私が実験した範囲で、気づいたことをまとめておきます。良かったら参考になさってください。
- 円筒と中心軸の摩擦
円筒(羽の裏側中心)とランプ上に突き出した中心軸との摩擦が大きいと回りにくくなります。
→【対処法①】中心軸であるワイヤーの先端をとがらせる。
→【対処法②】羽の裏側の中心は画用紙よりもセロテープのような滑らかな面にする。
- 風による影響
例えば扇風機や窓からの風が吹いていると、回りにくくなります。
→【対処法】風のない状況で回るかどうか確認してみましょう。
- 羽について
羽の枚数や羽の開き具合でも回りやすさが異なります。
→【対処法①】羽の枚数は6枚が作りやすいと感じました。
→【対処法②】まずは羽の開きを最小限にして、徐々に開いて回り方を観察してみてください。
- 熱について
効率良く温まった空気を羽に当てる必要があります。
→【対処法①】電球の消費電力に対して円筒が大きすぎる場合、羽を回すほど空気が温まりませんので、サイズを見直してみましょう。
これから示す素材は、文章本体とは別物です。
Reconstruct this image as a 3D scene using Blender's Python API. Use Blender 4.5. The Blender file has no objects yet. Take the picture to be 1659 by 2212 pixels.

→【対処法②】円筒側面の高さが足りず電球をしっかり覆っていない場合には、電球を覆うサイズの円筒で一度試してみましょう。
→【対処法③】円筒の羽と側面との連結部分に隙間が多すぎると、温まった空気が隙間から漏れてしまいます。隙間をテープでふさいでみましょう。
- 中心の位置
円筒の中心がずれていると回りにくくなります。
→【対処法】セロテープで作った十字線の入った覗き窓を目安にして、最適な位置を探ってください。十字線は目安であって、必ずしも十字線の中心が円筒の中心とは限りません。何か所か置く位置を変えて試してみましょう。
- 重さについて
電球の消費電力に見合ったサイズの円筒にしなければ、回りにくくなります。
→【対処法】どうしても回らない場合には、側面の高さを徐々に低くして円筒を軽くしながら試してみましょう。
試行錯誤も科学実験工作の醍醐味だと思います。
色々試してみてくださいね!
(万が一回らなくても、普通に綺麗なランプになりますけどね。)
完成品 ~回り灯籠で『ミニ水族館』
我が子が作った『回り灯籠ミニ水族館パート1』はこちら。
息子はお気に入りだそうですが、回転方向(反時計回り)と絵柄の方向を間違えてしまったらしく、少しがっかりしていました。灯籠が回転すると魚が後ろ向きに泳いでしまいます(笑)。
我が子が作った『回り灯籠ミニ水族館パート2』はこちら。
パート1の改良だそうです。
回ると魚が追いかけっこをするよう絵柄の向きを改良したそうで、「最高傑作!」と自画自賛していました。ちょっとわかりにくいですが、カメやエビもいますよ。
はさみだけでも、綺麗な幾何学模様を作ることができるんですよ。
魚や水族館に興味の無い方も是非作ってみてくださいね。
模様をもう少し増やした方が綺麗だったかもしれません・・・。
最後は、小学生低学年用の回り灯籠です。つなぎ目で一部絵柄が切れてしまいました・・・。
(黒画用紙で作れば、より鮮明に色が出ます。)
くるくる回るとやっぱり楽しいです!
科学実験を楽しみながら、是非『回り灯籠』の工作にチャレンジしてみてください。